[The North Pole by Robert E. Peary]@TWC D-Link book
The North Pole

CHAPTER XXXI
2/11

I had a slight accident that day, a sledge runner having passed over the side of my right foot as I stumbled while running beside a team; but the hurt was not severe enough to keep me from traveling.
Near the end of the day we crossed a lead about one hundred yards wide, on young ice so thin that, as I ran ahead to guide the dogs, I was obliged to slide my feet and travel wide, bear style, in order to distribute my weight, while the men let the sledges and dogs come over by themselves, gliding across where they could.

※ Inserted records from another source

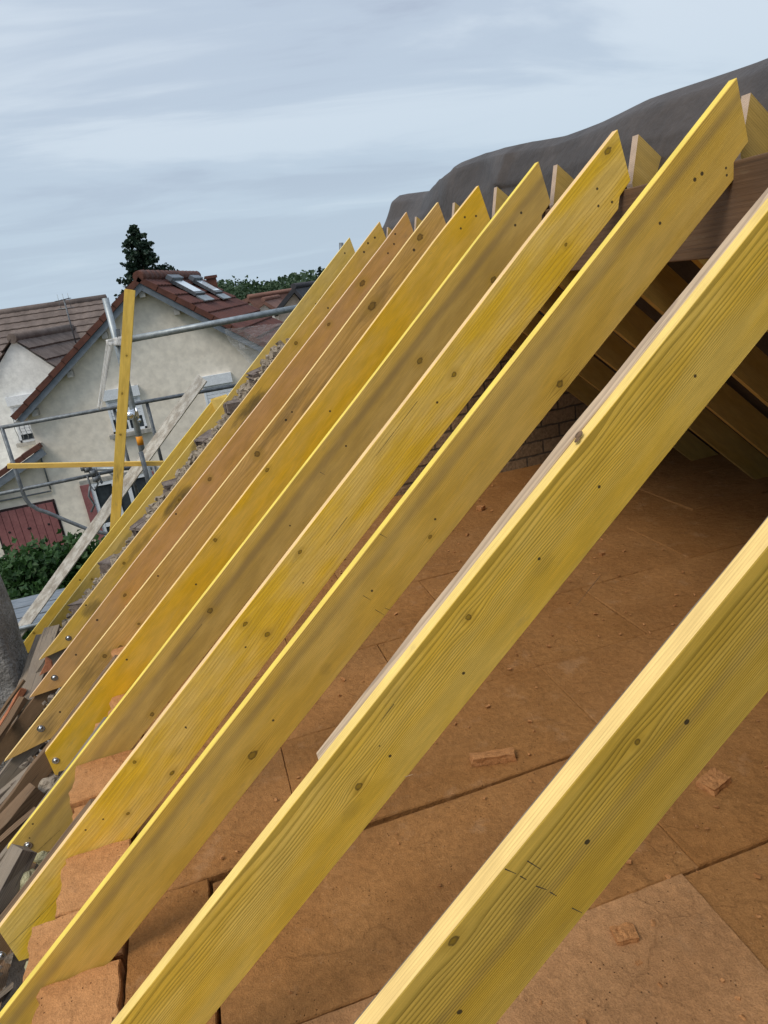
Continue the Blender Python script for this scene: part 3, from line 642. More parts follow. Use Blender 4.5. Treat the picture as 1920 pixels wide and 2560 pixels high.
# ------------------------------------------------------------------ attic floor: fibre insulation boards
FZ = 5.40
FM = [fibre_mat('fibre_board', (.335, .158, .053), (.30, .134, .042), 1.0), fibre_mat('fibre_board', (.35, .168, .059), (.31, .142, .047), 5.0), fibre_mat('fibre_board', (.43, .225, .100), (.38, .190, .080), 9.0),
      fibre_mat('fibre_board_torn', (.52, .25, .100), (.42, .19, .07), 13.0)]
mb = MB(); mb.box((1.93, .8, 5.24), (5.1, 10.6, .06)); tag(mb.build('attic_floor', M_oldb), kind='structure')
def slab(x0, x1, y0, y1, zt, th, seed, mat, label, group, jag=.004, tilt=(0, 0), name='insulation_board', notch=None, rough_left=0.0, warp=.002, y1l=0.0):
    r_ = random.Random(seed); out = []
    def edge(ax, ay, bx, by, j):
        L_ = sqrt((bx-ax)**2 + (by-ay)**2); n = max(2, int(L_ / .022))
        nx, ny_ = -(by-ay)/L_, (bx-ax)/L_
        for k in range(n):
            f = k / n; q = mnoise.noise(Vector((seed * 3.3 + f * L_ * 11, ax * 3, ay * 3))) * j * .30 + mnoise.noise(Vector((seed + f * L_ * 60, ax, 7))) * j * .9
            if k == 0: q = 0
            out.append((ax + (bx-ax)*f + nx*q, ay + (by-ay)*f + ny_*q))
    edge(x0, y0, x1, y0, jag); edge(x1, y0, x1, y1, jag); edge(x1, y1, x0, y1 + y1l, jag); edge(x0, y1 + y1l, x0, y0, jag + rough_left)
    cx, cy = (x0+x1)/2, (y0+y1)/2
    bm = bmesh.new()
    def zt_(x_, y_): return zt + (x_-cx)*tilt[0] + (y_-cy)*tilt[1] + mnoise.noise(Vector((x_*2.2, y_*2.2, seed))) * warp
    ins = .0035
    tv = [bm.verts.new((cx + (x_-cx) * (1 - ins / max(.05, abs(x1-x0)/2)), cy + (y_-cy) * (1 - ins / max(.05, abs(y1-y0)/2)), zt_(x_, y_))) for x_, y_ in out]
    mv = [bm.verts.new((x_, y_, zt_(x_, y_) - .004 - .002 * r_.random())) for x_, y_ in out]
    lv = [bm.verts.new((x_ + r_.uniform(-1, 1) * .002, y_ + r_.uniform(-1, 1) * .002, zt_(x_, y_) - th * .5)) for x_, y_ in out]
    bv = [bm.verts.new((x_, y_, zt_(x_, y_) - th)) for x_, y_ in out]
    n = len(out); bm.faces.new(tv); bm.faces.new(list(reversed(bv)))
    for A, B in ((tv, mv), (mv, lv), (lv, bv)):
        for k in range(n): bm.faces.new((A[k], B[k], B[(k+1) % n], A[(k+1) % n]))
    bmesh.ops.recalc_face_normals(bm, faces=bm.faces)
    me = bpy.data.meshes.new(name); bm.to_mesh(me); bm.free(); me.materials.append(mat)
    o = bpy.data.objects.new(name, me); COL.objects.link(o)
    return tag(o, label, 'insulation board', group)
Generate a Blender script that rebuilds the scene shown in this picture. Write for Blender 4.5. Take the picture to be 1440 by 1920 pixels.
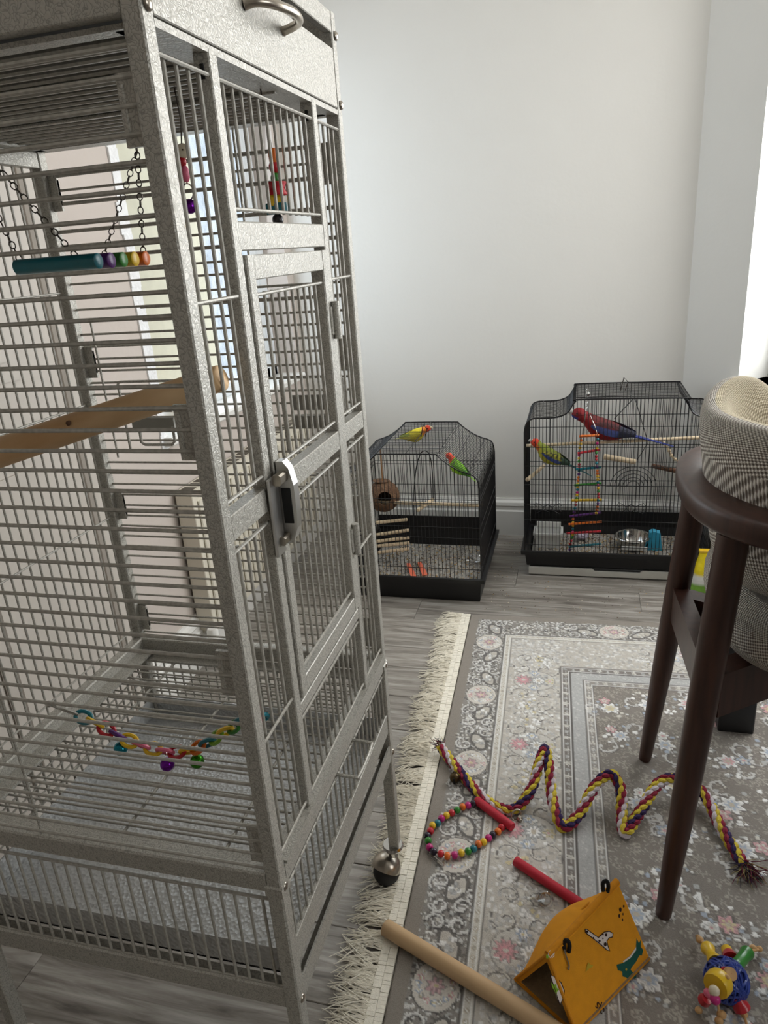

The last two men came over on all fours.
I watched them from the other side with my heart in my mouth--watched the ice bending under the weight of the sledges and the men.

As one of the sledges neared the north side, a runner cut clear through the ice, and I expected every moment that the whole thing, dogs and all, would go through the ice and down to the bottom.

But it did not.
This dash reminded me of that day, nearly three years before, when in order to save our lives we had taken desperate chances in recrossing the "Big Lead" on ice similar to this--ice that buckled under us and through which my toe cut several times as I slid my long snowshoes over it.

A man who should wait for the ice to be really safe would stand small chance of getting far in these latitudes.